TASK PROMPT: Print the entries below exactly as they appear, from the first line up to and including the line with "sc.camera = cam". Do not print any pictures.

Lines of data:
□ □ □

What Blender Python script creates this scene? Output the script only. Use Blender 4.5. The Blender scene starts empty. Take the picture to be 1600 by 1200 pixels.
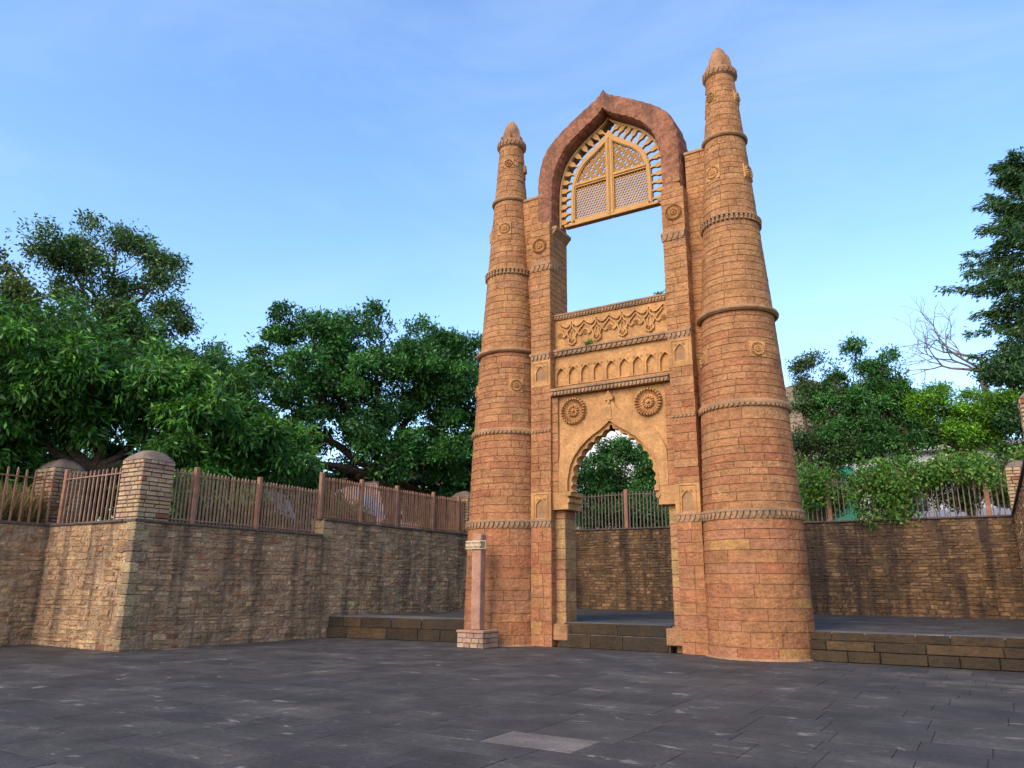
import bpy, math, random
import numpy as np
from mathutils import Vector, Matrix

random.seed(7)
RNG = np.random.default_rng(11)
sc = bpy.context.scene
COL = sc.collection
R = math.radians

# ------------------------------------------------------------------ camera
CAM = Vector((8.7035, -19.8447, 1.6))
cam_data = bpy.data.cameras.new('camera')
cam = bpy.data.objects.new('camera', cam_data)
COL.objects.link(cam)
cam_data.sensor_width = 36.0
cam_data.lens = 26.606
cam_data.clip_start = 0.05
cam_data.clip_end = 3000
YAW, PITCH, ROLL = 0.55386, 0.26154, 0.00818
cam.matrix_world = (Matrix.Translation(CAM) @ Matrix.Rotation(YAW, 4, 'Z')
                    @ Matrix.Rotation(math.pi / 2 + PITCH, 4, 'X') @ Matrix.Rotation(ROLL, 4, 'Z'))
sc.camera = cam

# ------------------------------------------------------------------ world and sun
SUN_ELEV, SUN_AZ = R(36), R(186)          # azimuth clockwise from +Y (the sun stands in front of the gate, behind the viewer)
world = bpy.data.worlds.new('World')
sc.world = world
world.use_nodes = True
wn = world.node_tree
bg = wn.nodes['Background']
sky = wn.nodes.new('ShaderNodeTexSky')
sky.sky_type = 'NISHITA'
sky.sun_disc = False
sky.sun_elevation = SUN_ELEV
sky.sun_rotation = SUN_AZ
sky.air_density = 1.0
sky.dust_density = 0.9
sky.ozone_density = 2.2
hsv = wn.nodes.new('ShaderNodeHueSaturation')
hsv.inputs['Hue'].default_value = 0.502
hsv.inputs['Saturation'].default_value = 1.12
wn.links.new(sky.outputs[0], hsv.inputs['Color'])
wtc = wn.nodes.new('ShaderNodeTexCoord')
wmp = wn.nodes.new('ShaderNodeMapping')
wmp.inputs['Scale'].default_value = (1.2, 1.2, 3.2)
wno = wn.nodes.new('ShaderNodeTexNoise')
wno.inputs['Scale'].default_value = 1.6
wno.inputs['Detail'].default_value = 7
wno.inputs['Roughness'].default_value = 0.6
wno.inputs['Distortion'].default_value = 0.7
wrm = wn.nodes.new('ShaderNodeMapRange')
wrm.inputs['From Min'].default_value = 0.42
wrm.inputs['From Max'].default_value = 0.75
wrm.inputs['To Max'].default_value = 0.22
wmx = wn.nodes.new('ShaderNodeMix')
wmx.data_type = 'RGBA'
wmx.inputs[7].default_value = (2.3, 2.75, 3.3, 1)
wn.links.new(wtc.outputs['Generated'], wmp.inputs[0])
wn.links.new(wmp.outputs[0], wno.inputs['Vector'])
wn.links.new(wno.outputs['Fac'], wrm.inputs['Value'])
wn.links.new(wrm.outputs[0], wmx.inputs[0])
wn.links.new(hsv.outputs[0], wmx.inputs[6])
wn.links.new(wmx.outputs[2], bg.inputs[0])
bg.inputs[1].default_value = 0.15
sun_data = bpy.data.lights.new('sun', 'SUN')
sun_data.energy = 1.1
sun_data.angle = R(35)
sun_data.color = (1.0, 0.86, 0.68)
sun = bpy.data.objects.new('sun', sun_data)
COL.objects.link(sun)
sdir = Vector((math.sin(SUN_AZ) * math.cos(SUN_ELEV), math.cos(SUN_AZ) * math.cos(SUN_ELEV), math.sin(SUN_ELEV)))
sun.rotation_euler = sdir.to_track_quat('Z', 'Y').to_euler()
sun.location = sdir * 60
vs = sc.view_settings
vs.view_transform = 'Standard'
vs.look = 'None'
vs.gamma = 1.0
vs.use_curve_mapping = False
vs.exposure = 1.38


# ------------------------------------------------------------------ materials
def nd(nt, t, **kw):
    n = nt.nodes.new(t)
    for k, v in kw.items():
        setattr(n, k, v)
    return n


def ramp(nt, fac, stops):
    r = nt.nodes.new('ShaderNodeValToRGB')
    el = r.color_ramp.elements
    while len(el) < len(stops):
        el.new(0.5)
    for e, (p, c) in zip(el, stops):
        e.position = p
        e.color = (c, c, c, 1) if not isinstance(c, tuple) else (*c, 1)
    nt.links.new(fac, r.inputs[0])
    return r.outputs[0]


def mul(nt, a, b, fac=1.0, mode='MULTIPLY'):
    m = nt.nodes.new('ShaderNodeMix')
    m.data_type = 'RGBA'
    m.blend_type = mode
    if isinstance(fac, float):
        m.inputs[0].default_value = fac
    else:
        nt.links.new(fac, m.inputs[0])
    for s, i in ((a, 6), (b, 7)):
        if isinstance(s, tuple):
            m.inputs[i].default_value = (*s, 1)
        else:
            nt.links.new(s, m.inputs[i])
    return m.outputs[2]


def noise(nt, vec, scale, detail=5, rough=0.6, stretch=None, dist=0.0):
    if stretch:
        mp = nt.nodes.new('ShaderNodeMapping')
        mp.inputs['Scale'].default_value = stretch
        nt.links.new(vec, mp.inputs[0])
        vec = mp.outputs[0]
    n = nt.nodes.new('ShaderNodeTexNoise')
    n.inputs['Scale'].default_value = scale
    n.inputs['Detail'].default_value = detail
    n.inputs['Roughness'].default_value = rough
    n.inputs['Distortion'].default_value = dist
    nt.links.new(vec, n.inputs['Vector'])
    return n.outputs['Fac']


def base_mat(name, rough=0.9, spec=0.2):
    m = bpy.data.materials.new(name)
    m.use_nodes = True
    nt = m.node_tree
    b = nt.nodes['Principled BSDF']
    b.inputs['Roughness'].default_value = rough
    b.inputs['Specular IOR Level'].default_value = spec
    geo = nt.nodes.new('ShaderNodeNewGeometry')
    return m, nt, b, geo.outputs['Position']


def bump(nt, b, height, strength, dist):
    n = nt.nodes.new('ShaderNodeBump')
    n.inputs['Strength'].default_value = strength
    n.inputs['Distance'].default_value = dist
    nt.links.new(height, n.inputs['Height'])
    nt.links.new(n.outputs[0], b.inputs['Normal'])


def addv(nt, a, b, k=1.0):
    m = nt.nodes.new('ShaderNodeMath')
    m.operation = 'MULTIPLY_ADD'
    nt.links.new(b, m.inputs[0])
    m.inputs[1].default_value = k
    nt.links.new(a, m.inputs[2])
    return m.outputs[0]


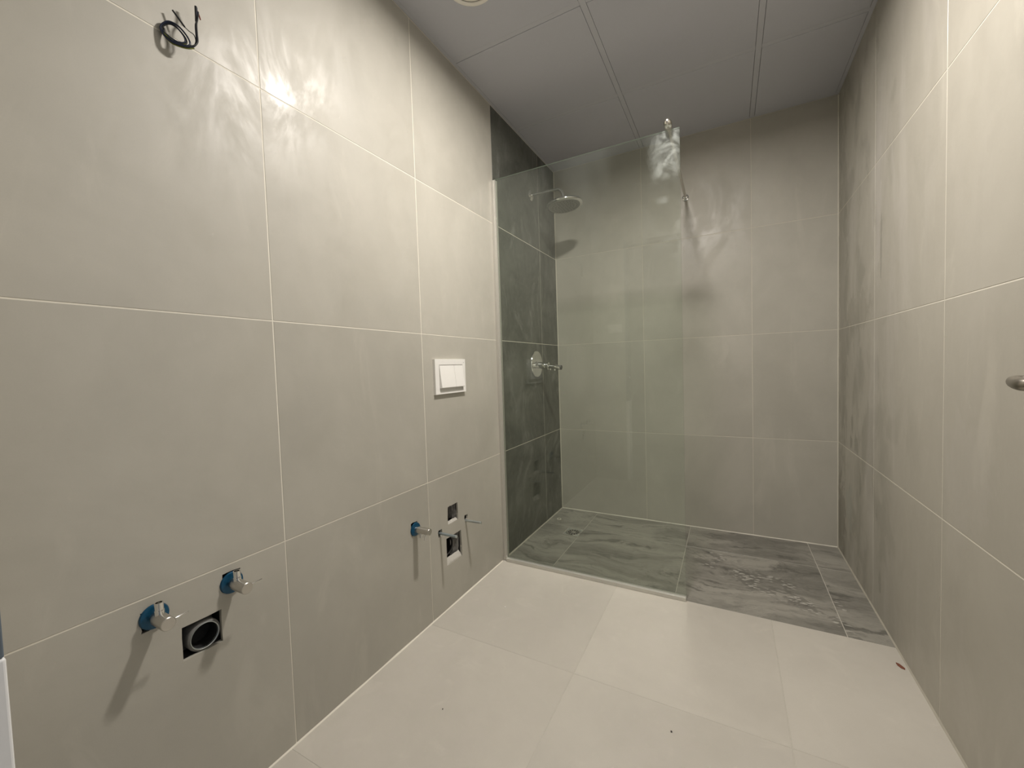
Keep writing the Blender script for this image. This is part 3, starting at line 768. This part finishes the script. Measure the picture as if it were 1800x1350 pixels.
def rod(label, y, z, x1, mat, dz):
    t = thing('threaded_rod', label, 'rod', (0, y, z), 'toilet fixing rods')
    bm = bmesh.new()
    pts = [Vector((-0.045 + (x1 + 0.045) * k / 44, y, z + dz * (k / 44))) for k in range(45)]
    tube(bm, pts, lambda q: 0.0058 if int(q * 44 + 0.5) % 2 else 0.0053, 14)
    link('rod', bm, mat, t, True, 60)
    bm = bmesh.new(); lathe(bm, (x1 - 0.001, y, z + dz), (1, 0, 0), [(0, 0), (0.0060, 0), (0.0060, 0.0035), (0.0050, 0.0045), (0, 0.0045)], 14); link('end_stub', bm, M_zinc, t, True)
    bm = bmesh.new(); lathe(bm, (-0.030, y, z), (1, 0, 0), [(0.0056, 0), (0.0095, 0), (0.0095, 0.008), (0.0056, 0.008)], 6); link('nut', bm, M_zinc_dull, t)
    return t
rod('dull blue-grey rod sticking out left of the lower pipe cut-out', 1.327, 0.346, 0.083, M_zinc_dull, 0.0)
rod('shiny pale rod sticking out right of the upper pipe cut-out', 1.5145, 0.3345, 0.081, M_zinc, 0.002)

# ------------------------------------------------------------------ loose cable coil high on the left wall
cb = thing('cable_coil', 'loose coil of dark electric wires poking out of the upper left wall', 'cable', (0, 0.457, 1.789))
main = [(-0.004, 0.457, 1.789), (0.0022, 0.4578, 1.7883), (0.0066, 0.4573, 1.7757), (0.0165, 0.4649, 1.7623), (0.0248, 0.4792, 1.7600), (0.0303, 0.4906, 1.7622), (0.0330, 0.4999, 1.7680), (0.0341, 0.5066, 1.7800), (0.0341, 0.5066, 1.7964), (0.0330, 0.5071, 1.8183), (0.0303, 0.5111, 1.8339), (0.0275, 0.5140, 1.8638)]
loop = [(0.0165, 0.4659, 1.7643), (0.0264, 0.4840, 1.7620), (0.0308, 0.4949, 1.7697), (0.0270, 0.4924, 1.7858), (0.0193, 0.4812, 1.8025), (0.0121, 0.4684, 1.8072), (0.0077, 0.4597, 1.8015), (0.0050, 0.4527, 1.7889), (0.0083, 0.4549, 1.7747), (0.0165, 0.4649, 1.7623), (0.0253, 0.4805, 1.7608), (0.0314, 0.4941, 1.7639)]
loop2 = [(0.0033, 0.4566, 1.7899), (0.0094, 0.4578, 1.7783), (0.0171, 0.4672, 1.7687), (0.0242, 0.4780, 1.7637), (0.0281, 0.4887, 1.7691), (0.0253, 0.4886, 1.7827), (0.0193, 0.4781, 1.7974), (0.0132, 0.4678, 1.8018), (0.0083, 0.4589, 1.7958), (0.0060, 0.4541, 1.7855), (0.0094, 0.4573, 1.7753), (0.0182, 0.4676, 1.7653), (0.0275, 0.4844, 1.7611)]
def off(p, a, b, c): return [(x + a, y + b, z + c) for x, y, z in p]
def strand(path, r, mat, lab):
    bm = bmesh.new(); tube(bm, spline(path, 7), r, 8)
    o = link('wire', bm, mat, cb, True); o['label'] = lab
strand(main, 0.0017, M_blue_ins, 'dark blue wire')
strand(off(main[:-1], 0.002, 0.001, 0.0022) + [(0.0281, 0.5163, 1.8560)], 0.0016, M_black_ins, 'black wire')
strand(off(main[:7], 0.0, 0.0015, -0.0026), 0.0014, M_yg_ins, 'yellow-green earth wire')
strand(loop, 0.0017, M_black_ins, 'black wire')
strand(off(loop, 0.002, -0.0012, -0.001), 0.0017, M_blue_ins, 'dark blue wire')
strand(loop2, 0.0016, M_black_ins, 'black wire')
strand(off(loop2, -0.001, -0.002, 0.002), 0.0016, M_blue_ins, 'dark blue wire')
strand(off(loop2[:5], 0.001, -0.001, -0.003), 0.0013, M_yg_ins, 'yellow-green earth wire')
strand([(0.0333, 0.5021, 1.7712), (0.0327, 0.5055, 1.7843), (0.0316, 0.5030, 1.7959), (0.0270, 0.4959, 1.8011), (0.0220, 0.4899, 1.8082)], 0.0009, M_black_ins, 'thin dark wire')
strand([(0.0223, 0.4903, 1.8079), (0.0182, 0.4818, 1.8210), (0.0138, 0.4730, 1.8345)], 0.0019, M_black_ins, 'stiff black wire end')
strand([(0.0300, 0.5105, 1.8307), (0.0281, 0.5117, 1.8468), (0.0272, 0.5124, 1.8657)], 0.0026, M_black_ins, 'black taped wire end')
strand([(0.0272, 0.5129, 1.8626), (0.0272, 0.5175, 1.8524), (0.0275, 0.5202, 1.8423)], 0.0014, M_red_ins, 'red-brown wire end')

# ------------------------------------------------------------------ floor drain and pipe end in the shower floor
dr = thing('floor_drain', 'square shower floor drain with a round chrome grate in the far corner', 'drain', (0.217, 2.342, 0))
bm = slab(0.168, 0.267, 2.292, 2.394, 0.0003, 0.0030, TO_F, holes=[(0.1735, 0.2615, 2.2975, 2.3885)])
link('drain_frame', bm, M_alu, dr)
bm = bmesh.new(); box(bm, (0.1735, 2.2975, 0.0003), (0.2615, 2.3885, 0.0012)); link('drain_tray', bm, M_zinc, dr)
bm = bmesh.new(); lathe(bm, (0.2225, 2.337, 0.0012), (0, 0, 1), [(0.0, 0.0), (0.046, 0.0), (0.046, 0.003), (0.043, 0.0045), (0.040, 0.0035), (0.012, 0.0035), (0.010, 0.005), (0.0, 0.0055)], 48)
gr = link('grate', bm, M_chrome, dr, True, 30)
bm = bmesh.new()
for k in range(12):
    a = 2 * math.pi * k / 12
    c, s = math.cos(a), math.sin(a)
    q = [(0.016, -0.0028), (0.036, -0.0052), (0.036, 0.0052), (0.016, 0.0028)]
    bot = [bm.verts.new((0.2225 + r * c - w * s, 2.337 + r * s + w * c, 0.0040)) for r, w in q]; top = [bm.verts.new((p.co.x, p.co.y, 0.00495)) for p in bot]
    bm.faces.new(top); bm.faces.new(bot[::-1])
    for e in range(4): bm.faces.new((bot[e], bot[(e + 1) % 4], top[(e + 1) % 4], top[e]))
bmesh.ops.recalc_face_normals(bm, faces=bm.faces[:])
link('grate_slots', bm, M_pipe_black, gr)
pe = thing('floor_pipe_end', 'small round pipe opening in the shower floor beside the dark wall', 'pipe', (0.060, 2.510, 0))
bm = bmesh.new(); lathe(bm, (0.060, 2.510, 0.0003), (0, 0, 1), [(0.0155, 0), (0.0150, 0.004), (0.0115, 0.005), (0.0088, 0.0035), (0.0088, 0.0)], 28); link('rim', bm, M_silicone, pe, True, 60)
bm = bmesh.new(); lathe(bm, (0.060, 2.510, 0.0003), (0, 0, 1), [(0.0089, 0.0010), (0, 0.0010)], 24); link('bore', bm, M_pipe_black, pe)

# ------------------------------------------------------------------ ceiling lights
def ceiling_light(label, x, y, lit):
    t = thing('ceiling_light', label, 'ceiling light', (x, y, RH))
    bm = bmesh.new(); lathe(bm, (x, y, RH - 0.0008), (0, 0, 1), [(0.0915, 0.0), (0.0905, -0.0030), (0.0860, -0.0042), (0.0785, -0.0030), (0.0765, 0.0005)], 56); link('trim_ring', bm, M_ring, t, True, 40)
    dep = 0.005 if lit else 0.004
    bm = bmesh.new(); lathe(bm, (x, y, RH - 0.001), (0, 0, 1), [(0.0765, 0.0), (0.0745, dep + 0.001)], 48); link('reflector', bm, M_reflector if lit else M_lens_groove, t, True)
    bm = bmesh.new(); lathe(bm, (x, y, RH), (0, 0, 1), [(0.0740, dep), (0.0722, dep - 0.0058 if not lit else dep), (0.0, dep - 0.0075 if not lit else dep)], 48); link('lens', bm, M_lit if lit else M_lens, t, True)
    if lit:
        ld = bpy.data.lights.new('ceiling_lamp', 'AREA'); ld.shape = 'DISK'; ld.size = 0.14; ld.energy = LAMP_POWER; ld.color = LAMP_COLOR
        lo = bpy.data.objects.new('ceiling_lamp', ld); COL.objects.link(lo); lo.location = (0, 0, dep - 0.002); lo.parent = t
    return t
ceiling_light('round unlit white ceiling light near the left wall', 0.283, 1.262, False)
ceiling_light('lit round recessed ceiling light in the middle of the room', LAMP[0], LAMP[1], True)

# ------------------------------------------------------------------ light switch by the door (seen as a reflection)
sw = thing('light_switch', 'white twin light switch plate beside the door, reflected in the glass', 'light switch', (0.20, FY, 1.342))
bm = bmesh.new(); box(bm, (0.140, FY + 0.0004, 1.305), (0.260, FY + 0.009, 1.379), 0.002, 2); link('switch_plate', bm, M_white, sw)
for x in (0.150, 0.2025):
    bm = bmesh.new(); box(bm, (x, FY + 0.0085, 1.315), (x + 0.0475, FY + 0.0135, 1.369), 0.0015, 2); link('rocker', bm, M_white, sw)

# ------------------------------------------------------------------ scraps on the floor
bm = bmesh.new()
pts = [(-0.016, 0.000), (-0.010, 0.0055), (0.002, 0.0065), (0.011, 0.0035), (0.015, -0.001), (0.006, -0.0060), (-0.006, -0.0050)]
top = [bm.verts.new((x, y, 0.0012 + 0.0025 * abs(x) / 0.016)) for x, y in pts]; bot = [bm.verts.new((x, y, 0.0003)) for x, y in pts]
mid = bm.verts.new((0, 0, 0.0045))
for k in range(7): bm.faces.new((top[k], top[(k + 1) % 7], mid)); bm.faces.new((bot[k], bot[(k + 1) % 7], top[(k + 1) % 7], top[k]))
bm.faces.new(bot[::-1])
bmesh.ops.recalc_face_normals(bm, faces=bm.faces[:])
lf = link('scrap', bm, M_leaf); lf.location = (1.571, 1.743, 0.0); lf.rotation_euler = (0, 0, math.radians(-58))
tag(lf, 'small red-brown scrap on the floor by the right wall', 'scrap')
def crumb(label, x, y, r, mat):
    bm = bmesh.new(); bmesh.ops.create_icosphere(bm, subdivisions=1, radius=r)
    for v in bm.verts: v.co *= 1 + noise.noise(v.co * 900 + Vector((x * 50, 0, 0))) * 0.35; v.co.z *= 0.6
    zmin = min(v.co.z for v in bm.verts)
    for v in bm.verts: v.co.z -= zmin
    o = link('crumb', bm, mat); o.location = (x, y, 0.0002)
    return tag(o, label, 'crumb')
crumb('dark crumb on the beige floor toward the left wall', 0.299, 0.937, 0.0022, M_speck)
crumb('dark crumb on the beige floor in the middle of the foreground', 0.926, 1.159, 0.0028, M_speck)
crumb('pale crumb on the beige floor before the glass screen', 0.218, 1.476, 0.0036, M_speck_pale)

□ □ □

RESULT:
What Blender Python script creates this scene? Output the script only. Use Blender 4.5. The Blender scene starts empty. Take the picture to be 1600 by 1200 pixels.
import bpy, math, random
import numpy as np
from mathutils import Vector, Matrix

random.seed(7)
RNG = np.random.default_rng(11)
sc = bpy.context.scene
COL = sc.collection
R = math.radians

# ------------------------------------------------------------------ camera
CAM = Vector((8.7035, -19.8447, 1.6))
cam_data = bpy.data.cameras.new('camera')
cam = bpy.data.objects.new('camera', cam_data)
COL.objects.link(cam)
cam_data.sensor_width = 36.0
cam_data.lens = 26.606
cam_data.clip_start = 0.05
cam_data.clip_end = 3000
YAW, PITCH, ROLL = 0.55386, 0.26154, 0.00818
cam.matrix_world = (Matrix.Translation(CAM) @ Matrix.Rotation(YAW, 4, 'Z')
                    @ Matrix.Rotation(math.pi / 2 + PITCH, 4, 'X') @ Matrix.Rotation(ROLL, 4, 'Z'))
sc.camera = cam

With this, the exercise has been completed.